Plaintiffs identify the pre-enrollment group as "typical" and "non-typical" students who were enrolled in Westhampton Beach Middle School. Plaintiffs appear to define "typical" students as those who do not have disabilities, and non-typical students as those who are alternately assessed. Because the "non-typical" students are included in the post-enrollment group, defined as students who were enrolled in the class for alternately assessed students at Westhampton Beach Middle School, we limit our discussion to "typical" students in the pre-enrollment context.
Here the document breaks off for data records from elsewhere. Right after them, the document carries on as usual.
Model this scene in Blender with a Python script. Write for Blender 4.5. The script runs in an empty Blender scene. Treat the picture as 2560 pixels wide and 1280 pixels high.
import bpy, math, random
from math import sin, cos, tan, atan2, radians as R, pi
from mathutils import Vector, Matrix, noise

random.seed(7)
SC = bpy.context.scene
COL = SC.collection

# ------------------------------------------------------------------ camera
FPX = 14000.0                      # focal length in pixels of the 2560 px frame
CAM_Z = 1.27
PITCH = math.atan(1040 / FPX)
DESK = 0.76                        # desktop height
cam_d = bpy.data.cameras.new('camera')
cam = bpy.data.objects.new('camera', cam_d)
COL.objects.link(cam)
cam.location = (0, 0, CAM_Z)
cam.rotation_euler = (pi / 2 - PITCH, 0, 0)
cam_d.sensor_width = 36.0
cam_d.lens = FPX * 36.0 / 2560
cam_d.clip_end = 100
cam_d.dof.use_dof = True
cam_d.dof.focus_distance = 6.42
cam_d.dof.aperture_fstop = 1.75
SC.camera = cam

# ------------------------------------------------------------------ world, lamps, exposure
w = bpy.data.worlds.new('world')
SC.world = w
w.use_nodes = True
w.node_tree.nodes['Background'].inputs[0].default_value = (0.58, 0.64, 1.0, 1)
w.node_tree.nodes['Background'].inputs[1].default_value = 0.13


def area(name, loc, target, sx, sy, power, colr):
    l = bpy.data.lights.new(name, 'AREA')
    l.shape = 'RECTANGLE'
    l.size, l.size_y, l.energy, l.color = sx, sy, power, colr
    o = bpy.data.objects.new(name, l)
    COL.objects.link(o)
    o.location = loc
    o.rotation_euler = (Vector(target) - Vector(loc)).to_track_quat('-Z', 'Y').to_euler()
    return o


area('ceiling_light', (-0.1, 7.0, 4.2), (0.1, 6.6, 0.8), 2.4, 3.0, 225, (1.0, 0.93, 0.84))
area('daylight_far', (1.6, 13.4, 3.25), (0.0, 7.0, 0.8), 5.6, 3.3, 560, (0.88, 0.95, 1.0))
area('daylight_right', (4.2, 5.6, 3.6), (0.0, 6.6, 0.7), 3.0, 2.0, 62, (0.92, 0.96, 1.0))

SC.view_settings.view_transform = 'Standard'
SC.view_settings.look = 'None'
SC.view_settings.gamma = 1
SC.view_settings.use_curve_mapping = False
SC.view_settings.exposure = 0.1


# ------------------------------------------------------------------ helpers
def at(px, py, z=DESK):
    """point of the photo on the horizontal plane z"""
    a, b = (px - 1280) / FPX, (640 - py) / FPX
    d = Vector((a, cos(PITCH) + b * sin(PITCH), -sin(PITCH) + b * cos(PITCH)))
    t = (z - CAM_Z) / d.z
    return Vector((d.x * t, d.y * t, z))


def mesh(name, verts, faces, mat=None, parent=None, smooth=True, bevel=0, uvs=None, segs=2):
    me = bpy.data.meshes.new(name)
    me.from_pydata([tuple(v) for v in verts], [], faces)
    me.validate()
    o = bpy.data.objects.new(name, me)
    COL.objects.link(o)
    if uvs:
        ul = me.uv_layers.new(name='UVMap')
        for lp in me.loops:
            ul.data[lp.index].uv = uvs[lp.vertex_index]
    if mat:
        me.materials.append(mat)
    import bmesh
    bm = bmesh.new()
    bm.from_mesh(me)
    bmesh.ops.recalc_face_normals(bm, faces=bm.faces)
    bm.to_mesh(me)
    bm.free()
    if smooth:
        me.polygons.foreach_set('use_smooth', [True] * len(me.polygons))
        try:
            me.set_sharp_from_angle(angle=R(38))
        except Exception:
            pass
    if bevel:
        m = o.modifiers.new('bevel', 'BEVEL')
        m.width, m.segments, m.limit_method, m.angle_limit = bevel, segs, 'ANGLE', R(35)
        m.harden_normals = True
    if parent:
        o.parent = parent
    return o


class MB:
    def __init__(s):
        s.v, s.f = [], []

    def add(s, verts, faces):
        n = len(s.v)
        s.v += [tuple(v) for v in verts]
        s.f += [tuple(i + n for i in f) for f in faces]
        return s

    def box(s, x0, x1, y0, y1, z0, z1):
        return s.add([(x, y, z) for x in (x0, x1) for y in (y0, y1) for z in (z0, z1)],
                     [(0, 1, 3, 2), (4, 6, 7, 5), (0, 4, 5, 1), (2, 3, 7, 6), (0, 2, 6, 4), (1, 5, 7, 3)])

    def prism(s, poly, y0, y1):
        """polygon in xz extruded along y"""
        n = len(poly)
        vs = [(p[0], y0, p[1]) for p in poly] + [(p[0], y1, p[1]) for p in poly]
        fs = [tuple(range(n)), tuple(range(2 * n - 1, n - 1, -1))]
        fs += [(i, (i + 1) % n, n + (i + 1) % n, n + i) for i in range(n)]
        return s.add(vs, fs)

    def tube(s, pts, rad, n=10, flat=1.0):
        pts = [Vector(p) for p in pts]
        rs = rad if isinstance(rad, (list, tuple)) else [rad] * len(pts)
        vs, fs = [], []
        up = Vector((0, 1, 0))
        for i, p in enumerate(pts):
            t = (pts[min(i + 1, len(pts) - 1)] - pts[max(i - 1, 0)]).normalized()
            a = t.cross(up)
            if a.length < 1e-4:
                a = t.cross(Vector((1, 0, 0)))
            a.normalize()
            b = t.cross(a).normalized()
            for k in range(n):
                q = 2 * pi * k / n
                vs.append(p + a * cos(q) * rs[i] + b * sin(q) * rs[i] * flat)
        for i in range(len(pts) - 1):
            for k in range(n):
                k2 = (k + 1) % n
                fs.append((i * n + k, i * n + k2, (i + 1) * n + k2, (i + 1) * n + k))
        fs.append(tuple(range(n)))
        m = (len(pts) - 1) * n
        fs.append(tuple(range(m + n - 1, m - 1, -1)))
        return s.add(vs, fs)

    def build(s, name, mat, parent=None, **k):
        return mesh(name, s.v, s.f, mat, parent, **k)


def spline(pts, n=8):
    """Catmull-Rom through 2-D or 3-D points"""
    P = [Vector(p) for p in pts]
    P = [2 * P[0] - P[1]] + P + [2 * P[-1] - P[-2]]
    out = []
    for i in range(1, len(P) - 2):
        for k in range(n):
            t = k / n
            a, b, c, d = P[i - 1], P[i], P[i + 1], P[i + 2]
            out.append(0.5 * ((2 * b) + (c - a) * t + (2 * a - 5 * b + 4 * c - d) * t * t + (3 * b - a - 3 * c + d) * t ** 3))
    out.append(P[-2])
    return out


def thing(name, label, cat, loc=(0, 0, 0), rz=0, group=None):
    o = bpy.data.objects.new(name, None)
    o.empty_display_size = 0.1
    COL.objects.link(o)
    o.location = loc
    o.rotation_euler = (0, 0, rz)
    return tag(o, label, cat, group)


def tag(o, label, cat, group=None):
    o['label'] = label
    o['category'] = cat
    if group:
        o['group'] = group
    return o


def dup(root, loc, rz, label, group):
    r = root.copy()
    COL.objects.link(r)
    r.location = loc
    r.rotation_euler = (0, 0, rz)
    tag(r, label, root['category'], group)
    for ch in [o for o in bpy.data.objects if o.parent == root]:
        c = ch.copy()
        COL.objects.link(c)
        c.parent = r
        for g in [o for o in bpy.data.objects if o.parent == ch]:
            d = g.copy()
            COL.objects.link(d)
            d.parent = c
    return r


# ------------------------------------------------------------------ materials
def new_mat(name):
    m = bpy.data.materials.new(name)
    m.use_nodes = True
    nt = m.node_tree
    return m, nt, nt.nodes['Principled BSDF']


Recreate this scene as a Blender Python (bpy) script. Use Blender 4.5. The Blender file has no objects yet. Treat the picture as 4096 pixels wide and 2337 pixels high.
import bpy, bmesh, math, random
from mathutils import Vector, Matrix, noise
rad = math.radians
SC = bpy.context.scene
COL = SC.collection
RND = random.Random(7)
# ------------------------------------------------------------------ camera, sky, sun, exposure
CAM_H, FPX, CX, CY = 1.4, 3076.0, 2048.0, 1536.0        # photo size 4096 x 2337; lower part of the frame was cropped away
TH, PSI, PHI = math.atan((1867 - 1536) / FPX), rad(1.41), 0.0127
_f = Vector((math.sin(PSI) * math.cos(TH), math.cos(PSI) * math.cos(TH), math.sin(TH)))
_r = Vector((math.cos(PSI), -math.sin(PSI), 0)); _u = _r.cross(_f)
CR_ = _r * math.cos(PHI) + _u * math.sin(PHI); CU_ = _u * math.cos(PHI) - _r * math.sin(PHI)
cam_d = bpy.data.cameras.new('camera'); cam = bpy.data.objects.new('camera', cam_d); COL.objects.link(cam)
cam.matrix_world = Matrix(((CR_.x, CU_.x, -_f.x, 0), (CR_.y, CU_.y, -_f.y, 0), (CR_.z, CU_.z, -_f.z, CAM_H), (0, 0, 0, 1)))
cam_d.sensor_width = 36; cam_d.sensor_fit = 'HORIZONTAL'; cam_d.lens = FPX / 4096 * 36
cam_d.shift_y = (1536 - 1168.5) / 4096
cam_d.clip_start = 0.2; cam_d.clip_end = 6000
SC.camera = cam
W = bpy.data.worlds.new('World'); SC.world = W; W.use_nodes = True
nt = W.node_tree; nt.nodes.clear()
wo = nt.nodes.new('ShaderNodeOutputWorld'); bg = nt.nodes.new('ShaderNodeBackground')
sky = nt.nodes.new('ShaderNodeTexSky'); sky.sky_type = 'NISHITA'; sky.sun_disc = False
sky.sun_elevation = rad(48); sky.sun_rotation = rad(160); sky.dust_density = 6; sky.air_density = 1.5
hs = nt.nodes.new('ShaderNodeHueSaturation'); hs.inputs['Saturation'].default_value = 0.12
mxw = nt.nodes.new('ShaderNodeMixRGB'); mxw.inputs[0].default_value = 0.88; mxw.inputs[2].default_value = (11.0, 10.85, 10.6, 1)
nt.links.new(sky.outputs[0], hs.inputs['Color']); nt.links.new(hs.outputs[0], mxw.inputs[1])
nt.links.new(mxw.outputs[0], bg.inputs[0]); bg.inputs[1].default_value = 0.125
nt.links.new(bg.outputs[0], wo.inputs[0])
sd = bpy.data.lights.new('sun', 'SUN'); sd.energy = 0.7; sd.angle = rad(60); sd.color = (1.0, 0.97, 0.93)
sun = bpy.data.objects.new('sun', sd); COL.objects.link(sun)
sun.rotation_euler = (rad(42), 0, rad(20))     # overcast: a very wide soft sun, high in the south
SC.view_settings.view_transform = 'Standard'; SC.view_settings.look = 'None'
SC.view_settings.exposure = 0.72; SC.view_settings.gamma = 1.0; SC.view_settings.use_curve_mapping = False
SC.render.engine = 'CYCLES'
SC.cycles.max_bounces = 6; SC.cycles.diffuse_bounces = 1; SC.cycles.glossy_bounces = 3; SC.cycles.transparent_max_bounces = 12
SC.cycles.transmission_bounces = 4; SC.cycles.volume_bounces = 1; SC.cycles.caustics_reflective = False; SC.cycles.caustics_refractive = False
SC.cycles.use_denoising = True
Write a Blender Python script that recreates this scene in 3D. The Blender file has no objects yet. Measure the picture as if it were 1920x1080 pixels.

As for the post-enrollment students, Plaintiffs define this group as alternately assessed students who were educated in a class together at Westhampton Beach Middle School. Plaintiffs allege that because A.K. and the comparators are alternately assessed and because some of the comparators also have Down syndrome, they are similarly situated. These allegations, however, do not identify specific characteristics that apply to A.K. and the comparators beyond those that could apply to any alternately assessed student. Moreover, there are notable differences between A.K. and this comparator group. A.K. is at least thirty-six months older than the eldest student in the post-enrollment group, and his needs, services, support requirements, and level of academic participation all differ. Given Plaintiffs' reliance on conclusory assertions of similarity and the notable differences between A.K. and the post-enrollment group, we conclude that Plaintiffs have also failed to allege that A.K. and the post-enrollment group were sufficiently similar to state a class-of-one equal protection claim. See Ruston, 610 F.3d at 60.
We have considered all of the Plaintiffs' remaining arguments and find them to be without merit. Accordingly, we AFFIRM the judgment of the district court.